**What you have to do**
Reproduce all of the data exactly.

START Given information

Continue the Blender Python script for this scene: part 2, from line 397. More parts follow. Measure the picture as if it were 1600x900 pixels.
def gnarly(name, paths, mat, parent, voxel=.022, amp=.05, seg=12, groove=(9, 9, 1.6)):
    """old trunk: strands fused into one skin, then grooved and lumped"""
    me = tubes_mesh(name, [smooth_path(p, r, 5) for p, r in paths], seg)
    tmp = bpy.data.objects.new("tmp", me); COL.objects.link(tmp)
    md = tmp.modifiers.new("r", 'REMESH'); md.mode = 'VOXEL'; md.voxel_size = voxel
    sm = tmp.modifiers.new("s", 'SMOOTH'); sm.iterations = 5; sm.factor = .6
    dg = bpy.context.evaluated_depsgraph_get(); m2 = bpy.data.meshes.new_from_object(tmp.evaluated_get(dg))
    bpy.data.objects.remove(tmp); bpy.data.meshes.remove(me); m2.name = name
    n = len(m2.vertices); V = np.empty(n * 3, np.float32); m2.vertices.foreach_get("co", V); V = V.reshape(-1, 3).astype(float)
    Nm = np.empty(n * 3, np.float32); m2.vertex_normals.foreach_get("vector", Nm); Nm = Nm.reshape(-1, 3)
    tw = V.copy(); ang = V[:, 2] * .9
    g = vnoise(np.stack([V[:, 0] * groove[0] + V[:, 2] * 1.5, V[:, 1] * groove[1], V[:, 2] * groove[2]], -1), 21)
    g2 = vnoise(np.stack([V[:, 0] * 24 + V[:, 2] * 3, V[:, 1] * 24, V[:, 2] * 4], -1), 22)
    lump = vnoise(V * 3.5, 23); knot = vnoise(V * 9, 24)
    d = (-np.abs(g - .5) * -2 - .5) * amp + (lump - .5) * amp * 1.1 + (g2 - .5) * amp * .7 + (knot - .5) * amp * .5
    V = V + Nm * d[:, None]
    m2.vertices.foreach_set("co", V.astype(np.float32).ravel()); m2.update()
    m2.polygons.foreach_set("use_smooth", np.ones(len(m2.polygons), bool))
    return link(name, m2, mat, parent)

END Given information

**Task output**
Continue the Blender Python script for this scene: part 2, from line 397. More parts follow. Measure the picture as if it were 1600x900 pixels.
def gnarly(name, paths, mat, parent, voxel=.022, amp=.05, seg=12, groove=(9, 9, 1.6)):
    """old trunk: strands fused into one skin, then grooved and lumped"""
    me = tubes_mesh(name, [smooth_path(p, r, 5) for p, r in paths], seg)
    tmp = bpy.data.objects.new("tmp", me); COL.objects.link(tmp)
    md = tmp.modifiers.new("r", 'REMESH'); md.mode = 'VOXEL'; md.voxel_size = voxel
    sm = tmp.modifiers.new("s", 'SMOOTH'); sm.iterations = 5; sm.factor = .6
    dg = bpy.context.evaluated_depsgraph_get(); m2 = bpy.data.meshes.new_from_object(tmp.evaluated_get(dg))
    bpy.data.objects.remove(tmp); bpy.data.meshes.remove(me); m2.name = name
    n = len(m2.vertices); V = np.empty(n * 3, np.float32); m2.vertices.foreach_get("co", V); V = V.reshape(-1, 3).astype(float)
    Nm = np.empty(n * 3, np.float32); m2.vertex_normals.foreach_get("vector", Nm); Nm = Nm.reshape(-1, 3)
    tw = V.copy(); ang = V[:, 2] * .9
    g = vnoise(np.stack([V[:, 0] * groove[0] + V[:, 2] * 1.5, V[:, 1] * groove[1], V[:, 2] * groove[2]], -1), 21)
    g2 = vnoise(np.stack([V[:, 0] * 24 + V[:, 2] * 3, V[:, 1] * 24, V[:, 2] * 4], -1), 22)
    lump = vnoise(V * 3.5, 23); knot = vnoise(V * 9, 24)
    d = (-np.abs(g - .5) * -2 - .5) * amp + (lump - .5) * amp * 1.1 + (g2 - .5) * amp * .7 + (knot - .5) * amp * .5
    V = V + Nm * d[:, None]
    m2.vertices.foreach_set("co", V.astype(np.float32).ravel()); m2.update()
    m2.polygons.foreach_set("use_smooth", np.ones(len(m2.polygons), bool))
    return link(name, m2, mat, parent)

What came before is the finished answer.